CSI and false dichotomies

Yesterday I watched a CSI: Miami chapter where Erik Delko was accused of smoking marijuana.




South Beach, Miami. Full of marijuana smokers as Delko, most surely. Taken from Wikimedia Commons

What I want to comment on is the short interview of an Internal Affairs officer to Delko’s workmate Ryan Wolfe. The aim of the interview was to find evidence of Delko’s drug comsumption, and it went like this (loosely transcripted):

Officer: – Have you seen Delko consuming marijuana, or any other drug?
Wolfe: – No.
O: – Have you seen Delko in posession of marijuana, or any other drug?
W: – No.
O: – Did you see Delko with any drug-related paraphernalia?
W: – Nothing illegal…
O: – Then, what?
W: – Only cigarrette-paper.
O: – What do you think the paper was for?
W: – Maybe smoking tobacco.
O: – Have you ever seen Delko smoking tobacco?
W: – Never.
O: – Then, the paper was not for smoking tobacco! (clearly implying that it was for smoking marijuana)

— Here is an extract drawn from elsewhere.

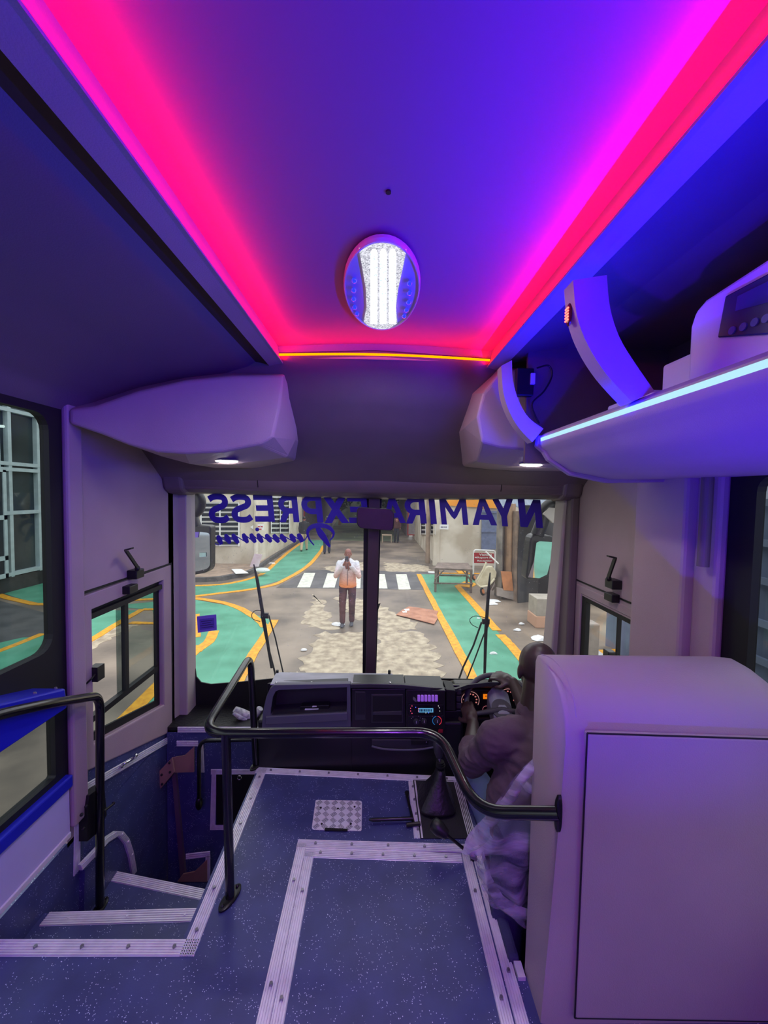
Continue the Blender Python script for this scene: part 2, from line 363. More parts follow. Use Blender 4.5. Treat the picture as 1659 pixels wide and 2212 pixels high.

Wow! Amazing this guy’s logic!

First, he makes use of a loaded question: asks about Delko smoking tobacco, making the negative answer (that he expects) sound like the assumption that he does smoke marijuana.

Second, he makes an argument from ignorance: since Wolfe has not seen Delko smoking tobacco, Delko does not smoke tobacco.

Third, in doing this he commits false dichotomy: the only uses of cigarrette-paper are not smoking either tobacco or marijuana, and the denial of one option does not make the other true. Inferring that, because we don’t know any other use for that paper, there must be only those two uses would be another argument from ignorance.

Fourth, and most prominently, he is delivering an outrageous non sequitur: he implies that Wolfe not having seen Delko smoking tobacco is a proof of him not smoking tobacco, but Wolfe not having seen Delko smoking marijuana is not a proof of him not smoking marijuana.